« Cette série est le fruit d’une conversation permanente que j’ai sur la notion d’appropriation. J’utilise fréquemment des fragments d’œuvres d’art classiques, des objets et des images combinés à des saynètes que j’imagine et photographie en studio. L’assemblage et le mélange sont intégrés dans chaque dessin, ce qui signifie que chaque oeuvre est composée d’éléments récupérés et inventés. Je réfléchis beaucoup à la notion d’appropriation dans ma pratique qui s’accompagne de l’évolution de mes propres considérations éthiques, de ce qui est bien, juste et bon. C’est un processus qui est, dans un sens, absolument normal et nécessaire pour créer et penser. Nous le faisons tous et c’est ainsi qu’on élabore de nouvelles idées. Mais cela me renvoie également aux modes d’appropriation culturelle et au vol pur et simple par les personnes, communautés et nations puissantes qui se sont emparées de ce qui ne leur appartenait pas.
Pour The Grand Theft, j’ai décidé de remettre en question cette pratique, de la tourner en ridicule et de réfléchir à son impact général dans l’histoire. Pour commencer l’histoire j’avais besoin de personnages imparfaits.

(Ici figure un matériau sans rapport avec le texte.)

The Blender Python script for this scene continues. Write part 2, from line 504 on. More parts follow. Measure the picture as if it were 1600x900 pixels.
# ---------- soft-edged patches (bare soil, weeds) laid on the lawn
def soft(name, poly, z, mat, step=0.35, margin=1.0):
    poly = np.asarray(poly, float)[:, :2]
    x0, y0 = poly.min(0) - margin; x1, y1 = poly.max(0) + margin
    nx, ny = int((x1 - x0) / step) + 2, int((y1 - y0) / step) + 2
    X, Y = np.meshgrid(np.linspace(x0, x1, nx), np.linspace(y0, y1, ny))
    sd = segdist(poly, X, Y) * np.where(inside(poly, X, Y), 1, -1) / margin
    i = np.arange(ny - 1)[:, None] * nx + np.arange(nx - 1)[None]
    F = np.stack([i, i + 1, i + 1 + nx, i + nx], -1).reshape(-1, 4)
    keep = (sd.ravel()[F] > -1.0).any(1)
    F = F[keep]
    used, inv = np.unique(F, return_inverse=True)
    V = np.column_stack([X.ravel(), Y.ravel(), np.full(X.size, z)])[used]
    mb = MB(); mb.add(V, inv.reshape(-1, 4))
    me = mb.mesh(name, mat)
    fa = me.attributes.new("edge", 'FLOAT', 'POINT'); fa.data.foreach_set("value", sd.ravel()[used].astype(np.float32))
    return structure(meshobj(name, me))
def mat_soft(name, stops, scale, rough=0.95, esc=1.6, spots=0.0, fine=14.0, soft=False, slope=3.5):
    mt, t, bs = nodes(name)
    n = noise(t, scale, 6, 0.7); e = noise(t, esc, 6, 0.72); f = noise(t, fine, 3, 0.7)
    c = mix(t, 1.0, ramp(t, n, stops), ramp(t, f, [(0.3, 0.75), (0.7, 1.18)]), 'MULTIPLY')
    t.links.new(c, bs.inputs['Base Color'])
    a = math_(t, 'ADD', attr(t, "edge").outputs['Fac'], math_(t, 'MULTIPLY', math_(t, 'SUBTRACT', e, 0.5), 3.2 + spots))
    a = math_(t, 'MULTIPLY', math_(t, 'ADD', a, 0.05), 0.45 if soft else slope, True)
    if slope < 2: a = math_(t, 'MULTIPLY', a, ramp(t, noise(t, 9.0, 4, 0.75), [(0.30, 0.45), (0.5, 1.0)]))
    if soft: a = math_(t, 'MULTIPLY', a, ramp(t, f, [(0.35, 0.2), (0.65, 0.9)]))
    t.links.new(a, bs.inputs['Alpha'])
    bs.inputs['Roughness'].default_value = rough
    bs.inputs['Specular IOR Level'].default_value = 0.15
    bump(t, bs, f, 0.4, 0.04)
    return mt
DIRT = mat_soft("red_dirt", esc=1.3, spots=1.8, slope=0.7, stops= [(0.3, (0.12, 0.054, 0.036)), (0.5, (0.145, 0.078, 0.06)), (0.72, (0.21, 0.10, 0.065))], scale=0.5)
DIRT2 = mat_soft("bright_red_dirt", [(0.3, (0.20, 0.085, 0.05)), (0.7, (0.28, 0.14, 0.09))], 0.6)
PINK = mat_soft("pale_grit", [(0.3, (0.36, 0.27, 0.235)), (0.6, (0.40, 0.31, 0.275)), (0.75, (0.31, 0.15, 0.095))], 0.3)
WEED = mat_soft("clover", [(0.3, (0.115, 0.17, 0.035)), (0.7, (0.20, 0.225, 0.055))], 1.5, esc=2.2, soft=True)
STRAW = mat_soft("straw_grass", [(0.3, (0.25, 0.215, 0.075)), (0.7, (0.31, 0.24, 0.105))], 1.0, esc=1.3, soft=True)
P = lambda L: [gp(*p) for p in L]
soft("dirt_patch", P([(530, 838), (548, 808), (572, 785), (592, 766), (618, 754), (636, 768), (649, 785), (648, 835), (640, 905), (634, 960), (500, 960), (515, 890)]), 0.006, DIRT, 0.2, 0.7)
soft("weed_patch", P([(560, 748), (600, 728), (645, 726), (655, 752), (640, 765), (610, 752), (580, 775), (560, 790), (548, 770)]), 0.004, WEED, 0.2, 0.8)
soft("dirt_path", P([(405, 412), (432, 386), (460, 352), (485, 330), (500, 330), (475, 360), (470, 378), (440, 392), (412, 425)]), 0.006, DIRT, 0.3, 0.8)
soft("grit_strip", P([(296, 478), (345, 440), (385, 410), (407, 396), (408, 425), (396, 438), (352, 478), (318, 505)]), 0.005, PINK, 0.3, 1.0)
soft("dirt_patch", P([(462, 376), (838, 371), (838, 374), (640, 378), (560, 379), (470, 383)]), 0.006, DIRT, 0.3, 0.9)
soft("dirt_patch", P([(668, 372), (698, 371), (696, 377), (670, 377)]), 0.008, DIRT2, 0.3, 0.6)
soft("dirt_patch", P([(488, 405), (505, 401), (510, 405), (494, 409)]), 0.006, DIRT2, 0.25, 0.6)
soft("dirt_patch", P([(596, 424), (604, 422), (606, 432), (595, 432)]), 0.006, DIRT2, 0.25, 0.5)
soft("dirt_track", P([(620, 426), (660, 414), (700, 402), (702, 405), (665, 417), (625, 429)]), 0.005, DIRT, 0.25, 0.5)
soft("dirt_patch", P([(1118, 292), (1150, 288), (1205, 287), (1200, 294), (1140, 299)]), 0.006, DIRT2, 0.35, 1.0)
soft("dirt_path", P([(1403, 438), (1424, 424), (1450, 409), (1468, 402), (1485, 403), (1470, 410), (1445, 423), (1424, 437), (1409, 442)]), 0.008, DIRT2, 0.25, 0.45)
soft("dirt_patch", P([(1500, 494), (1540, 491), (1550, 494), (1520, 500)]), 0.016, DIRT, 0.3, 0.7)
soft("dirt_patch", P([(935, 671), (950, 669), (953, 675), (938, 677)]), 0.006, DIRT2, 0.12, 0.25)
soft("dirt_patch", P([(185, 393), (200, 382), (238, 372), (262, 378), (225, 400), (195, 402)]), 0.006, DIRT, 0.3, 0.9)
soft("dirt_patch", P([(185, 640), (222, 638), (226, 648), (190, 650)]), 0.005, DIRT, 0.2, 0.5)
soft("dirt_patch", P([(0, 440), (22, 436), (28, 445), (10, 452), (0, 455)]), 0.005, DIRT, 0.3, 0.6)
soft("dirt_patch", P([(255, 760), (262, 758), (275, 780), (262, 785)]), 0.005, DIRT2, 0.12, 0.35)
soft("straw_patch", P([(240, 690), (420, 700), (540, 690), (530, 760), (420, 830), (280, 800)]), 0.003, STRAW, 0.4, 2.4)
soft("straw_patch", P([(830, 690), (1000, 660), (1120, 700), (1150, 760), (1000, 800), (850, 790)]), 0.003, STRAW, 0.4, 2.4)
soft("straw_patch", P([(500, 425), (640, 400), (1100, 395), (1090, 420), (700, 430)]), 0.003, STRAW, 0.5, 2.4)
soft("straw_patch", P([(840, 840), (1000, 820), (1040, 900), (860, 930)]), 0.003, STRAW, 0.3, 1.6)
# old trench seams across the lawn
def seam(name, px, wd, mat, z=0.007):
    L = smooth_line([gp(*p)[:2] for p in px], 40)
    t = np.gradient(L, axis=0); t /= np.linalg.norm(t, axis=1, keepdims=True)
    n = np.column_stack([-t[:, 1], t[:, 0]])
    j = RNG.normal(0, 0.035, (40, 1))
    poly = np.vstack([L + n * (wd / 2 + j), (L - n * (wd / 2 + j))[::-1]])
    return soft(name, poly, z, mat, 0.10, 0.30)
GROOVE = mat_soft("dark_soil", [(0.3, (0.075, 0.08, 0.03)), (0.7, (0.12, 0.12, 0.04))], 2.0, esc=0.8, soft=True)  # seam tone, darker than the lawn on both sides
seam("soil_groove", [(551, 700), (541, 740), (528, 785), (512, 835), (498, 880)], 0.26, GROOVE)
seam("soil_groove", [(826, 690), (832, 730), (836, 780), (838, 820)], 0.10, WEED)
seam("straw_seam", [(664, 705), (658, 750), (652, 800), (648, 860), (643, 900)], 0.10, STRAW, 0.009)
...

Mon duo fictif est déterminé à voler au monde pour son propre bénéfice. Deux hommes blancs, inconscients des conséquences, parcourent la planète et engloutissent tout ce qu’ils veulent. Nous les retrouvons vêtus de noir et blanc à la manière de prisonniers et rappelant la peinture abstraite du XXe siècle, en pleines frasques en train de piquer des peintures à tort et à travers, détourner des dirigeables, s’esquiver avec des fleurs rares ou se servir d’une trappe pour trimbaler des objets de l’est à l’ouest. Ils s’en moquent et s’efforcent d’atteindre leurs objectifs. Ils travaillent dur, mais ne se posent pas de questions quant à l’impact de leurs choix.
Je veux dire les choses, remettre en question mes propres choix, mon rôle d’utilisateur et d’appropriationniste, ma complicité privilégiée et mon sentiment que nous devons faire mieux. Je veux aussi rappeler qu’en examinant nos défauts, il ne faut pas en oublier de rire ».